My late 2011 MBP 17" is having a recurring flashing ? on cold startup. I then do startup with command option, choose internet recovery (WHICH TAKES AN HOUR) run disk utility repair , which takes a few seconds, restart choosing my MAC HD INTERNAL DRIVE, AND it works fine until the next time I turn it off. For some reason it is not seeing the internal HD on start up without this laborious process. The ONLY thing I can find out is that the logic board battery might have failed. I've also tried the PRAM/VRAM reset. Any other suggestions?

Sounds a lot more like a dying hard drive.

Swap in a known good hard drive in there and install OS X on it, see how that goes.
 
Sounds a lot more like a dying hard drive.

Swap in a known good hard drive in there and install OS X on it, see how that goes.
Hard drive is fine. Already checked. Started up from external same prob.
 
You can take it into apple and have them give your system a test. But I do agree with you, sounds like the system battery killed over. It's happened to me in desktops before. When it happened, the thing wouldn't even get past the BIOS because it couldn't see the HDD.

If that is your issue though, I don't think the system battery is user replaceable, is it?
 
It's not replaceable for Apple's targeted market. It is user replaceable, technically, but the average customer in their target market will not have either the tools, desire, knowledge, and/or skill to do the job.

If it were me, I'd have them do it. I don't have the patience or desire that I once did to bother doing something like that myself. Hard drive and RAM upgrades? Fine, I can do it. Anything beyond that, though, I couldn't be bothered with.
 
It's not replaceable for Apple's targeted market. It is user replaceable, technically, but the average customer in their target market will not have either the tools, desire, knowledge, and/or skill to do the job.

If it were me, I'd have them do it.
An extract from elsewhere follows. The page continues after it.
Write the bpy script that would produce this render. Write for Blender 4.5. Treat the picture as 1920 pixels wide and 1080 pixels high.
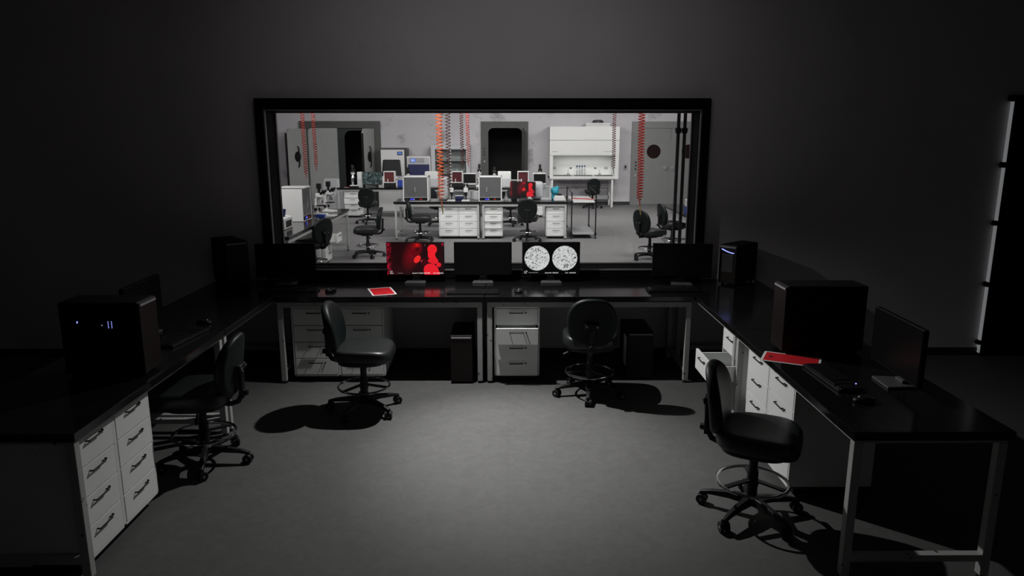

I don't have the patience or desire that I once did to bother doing something like that myself. Hard drive and RAM upgrades? Fine, I can do it. Anything beyond that, though, I couldn't be bothered with.

Considering the amount of testing they have already done, and is already under the assumption that the logic board battery failed, I'm assuming they have the know-how of replacing a logic board battery. If it is user replaceable, sweet. I don't think it is however, due to having to play with the logic board itself.
 
Considering the amount of testing they have already done, and is already under the assumption that the logic board battery failed, I'm assuming they have the know-how of replacing a logic board battery. If it is user replaceable, sweet. I don't think it is however, due to having to play with the logic board itself.
logic board issues are covered under Applecare so should be ok.